Elle est née le 21 mars 1913 à Bursa. Elle a perdu ses parents (Mustafa İzzet bey et Hayriye hanım) pendant la Première Guerre Mondiale. Ils étaient d’origine bosniaque. Orpheline très jeune, elle a été élevée par son grand frère mais connaît des conditions de vie très difficiles. Elle grandit dans un contexte historique très particulier qui va dessiner les fondations de la Turquie moderne : entre mai 1919 et octobre 1922 se déroule la guerre d’indépendance turque (Kurtuluş Savaşı), menée par la résistance nationaliste turque dirigée par Mustafa Kemal, à l’issue de laquelle le traité de Sèvres (août 1920) est révisé et remplacé par le traité de Lausanne (juillet 1923).

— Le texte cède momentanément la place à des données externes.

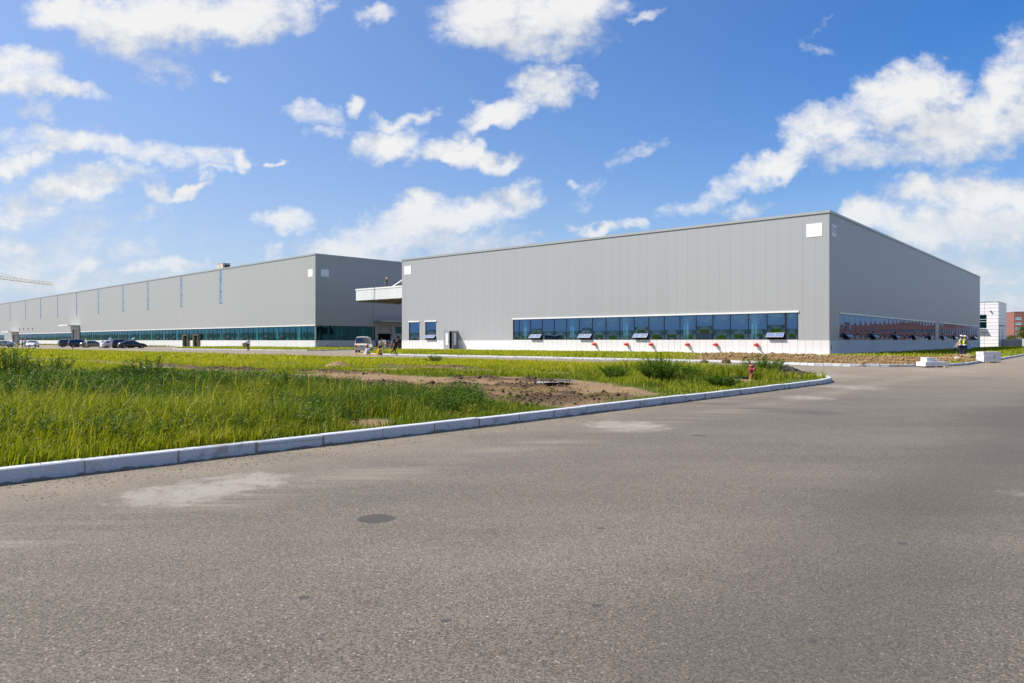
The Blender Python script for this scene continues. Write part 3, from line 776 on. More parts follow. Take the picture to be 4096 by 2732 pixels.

Ainsi, la République de Turquie est proclamée le 23 octobre 1923 avec Mustafa Kemal qui devient le premier président turc.

Une rencontre va changer la vie de Sabiha. En 1925, Mustafa Kemal est de passage dans la ville de Bursa. Sabiha a alors 12 ans. Elle réussit à avoir une entrevue avec le président. Elle lui explique qu’elle veut continuer ses études dans un internat, certainement pour ne plus être à la charge de son frère. Mustafa Kemal attendri par Sabiha l’adopte avec l’autorisation de son frère. Sabiha devient l’une des 8 enfants adoptés par Mustafa Kemal (7 filles et 1 garçon). Elle poursuit donc ses études au collège Çankaya à Ankara puis au lycée d’Üsküdar pour filles à Istanbul.

Le 19 décembre 1934, avec l’entrée en vigueur de la loi sur les noms de famille, Mustafa Kemal reçoit le nom d’Atatürk (« Père de la Nation » ou « Père des Turcs ») par l’Assemblée. A son tour, Mustafa Kemal Atatürk donne un nom à sa fille adoptive qui est Gökçen. Le mot « gök » en turc signifie « le ciel », et Gökçen « appartenir au ciel ». Elle n’est pas encore aviatrice à cette époque, mais tout semble la prédestiner... C’est également en 1934 que le droit de vote est accordé aux femmes. 



Mustafa Kemal Atatürk, dans sa volonté de modernisation du pays, fait de l’aviation militaire et civile une priorité. En 1935, il crée l’école d’aviation civile Türk Kuşu (« l’Oiseau turc »). Sabiha Gökçen assiste à la cérémonie d’inauguration de l’école. Elle est impressionnée par les démonstrations aériennes. C’est alors qu’Atatürk lui suggère de devenir aviatrice ce qu’elle accepte avec joie. Elle est la seule élève féminine à être inscrite dans cette école. Elle obtient son permis de pilote puis elle est envoyée en Union Soviétique avec 8 autres personnes pour parfaire sa formation. Au début de l’année 1936, Atatürk lui demande de rejoindre l’Académie de l’armée de l’air turque pour y suivre une formation au combat. Elle devient ainsi l'une des premières femmes au monde à avoir piloté un avion de chasse (Marie Marvingt ayant piloté un avion de chasse pour la première fois en 1915). Sabiha Gökçen est reconnue comme étant la première femme turque pilote de guerre, ce qui fait la fierté de Mustafa Kemal Atatürk. Elle devient un symbole de la modernité de la femme turque. Elle participe à plusieurs missions, notamment à l’opération de répression de Dersim (province kurde de Tunceli) qui s’était rebellée contre le pouvoir d’Ankara en 1937 et à une mission de paix autour des Balkans en 1938. La même année, elle retourne à l’école de la Türk Kuşu mais en tant qu’enseignante. Elle va y servir jusqu’en 1955 et va entraîner 4 femmes pilotes d’avion.

Elle effectue son dernier vol en 1996, aux côtés de Daniel Acton, à bord d’un Falcon 2000. A la fin de sa carrière, elle totalise plus de 8000 heures de vol. Cette même année, elle est désignée comme l’une des 20 pilotes les plus reconnus dans l’histoire de l’aviation à la Maxwell Air Force Base aux Etats-Unis pendant la cérémonie de remise de diplôme des étudiants de cette école. Elle est la seule pilote femme à avoir reçu ce prix. Pour lui rendre hommage, son nom a été donné à un des aéroports d’Istanbul inauguré en 2001. Quelques mois plus tard, le 22 mars 2001, elle meurt à Ankara à l’âge de 88 ans. Elle a été une source d’inspiration pour de nombreuses femmes pilotes. En 2002, la Fédération aéronautique internationale a créé la médaille Sabiha Gökçen qui est décernée « aux femmes qui ont accompli des exploits remarquables dans les sports aériens ».